Bullrider The Movie
  I Just Couldn't Quit...
by Jonnie Jonckowski
  Jonnie JonckowskiI found myself looking around and wondering what in the world I had done. I must quit. But if I quit without finishing I would never know whether I had what it took. And it is easy to see where you finish when you quit ... LAST. That wasn't in my vocabulary.

Mom invited me to coffee and said we needed to talk. I just knew that she was going to tell me to quit, and I didn't want to hear it. Not from one of the few people who still believed in me. I drove over to see her, and she asked how I was doing. I replied, "Okay." She then asked whether I still had plans of going to the World Championships, and I told her, "I have to, Mom. I have no choice."

"But how are you going to get there? You have no money!"

"Mom, I'll make it. I don't know how, but I'll make it."

She began to cry, held my hand and said, "Your father and I have talked it over, and we want to help you." My eyes welled with tears so fast that the tears made it down my face and onto the table before I could wipe them.

"I can't take your help, Mom. You have never approved of my riding, and I can't take money for something that you don't believe in."

"But Honey, we believe in you." Those were the only words that I needed to hear. "We believe in you." I left there relieved but still worried as to how I would pull this all together.

I saw my best friend, Mary, who had held through it all with me, and I shared with her what my mother had said. She said about the same thing, "I know you, Jonnie Jo, and somehow you will get through this. You are the strongest, bravest person that I have ever known, and I love you very much." I now had two people giving me strength to finish.

I remember being so cold that night. I had burned all of the cedar siding that a friend had stripped off his house. Morning came, and I was so stiff. Because of previous injuries, my joints took extra-long to get going. And I would have killed for a cup of coffee. My dogs, Pal and Jake, were starting to show signs of lack of food as well. I closed my eyes and prayed. When I looked out the sun was shining. I called for my dogs and set off for a long afternoon run. I felt light and strong and my confidence began to rise. I started to feel once again like a champion, a winner.

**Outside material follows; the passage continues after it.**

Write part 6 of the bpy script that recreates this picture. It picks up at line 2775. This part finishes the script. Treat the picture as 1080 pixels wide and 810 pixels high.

The run went better than it had in a very long time and when I returned home, I paused at the mailbox along the road. I almost didn't look in, because I was tired of seeing the stack of overdue bills that always seemed to be waiting for me. But something made me reach into the box I would normally pass by. I reached in and pulled out the typical window envelope ... only this one looked different. I read, "Paid to the order of Jonnie Jonckowski." I tore into it and couldn't believe what I saw. It was an Escrow refund for exactly the amount that I had figured I would need to pay entry fees to the finals, airfare, and meals. The check was from refinancing my home to lower the payments. But I didn't expect this, not now.

I looked up to the heavens and dropped to my knees, thanked God and began to sob. I knew now that I was going to win, that there would be nothing left to stop me. The long battle with loss of security, home, food, friends, and a feeling that my God had abandoned me was gone. I knew He would now allow me to win. He would let me satisfy the drive to succeed that had owned me most all of my life. To win, in a sense, would give my life back to me, and I would know I could do anything I set my mind to do. You need a lot of faith in yourself and a lot in the good Lord that He will give you the tools to achieve, if you only open your eyes to them.

Two weeks later I boarded the plane with a send-off from my parents and best friend, Mary. I was off to take on the world. I had been through the mill, and I was confident I was going to return a champion.

I had done my usual prayer in the ladies' room at the rodeo (seemed the only place to find privacy in a crowd). I drew the kind of bull I liked to ride, one that fit my style of riding to a tee. My turn was near. So, I thanked the Lord for giving me the chance to show the world my best riding ability. I was ahead in the standings going into the finals and only needed to be somewhere in the money to win the world title.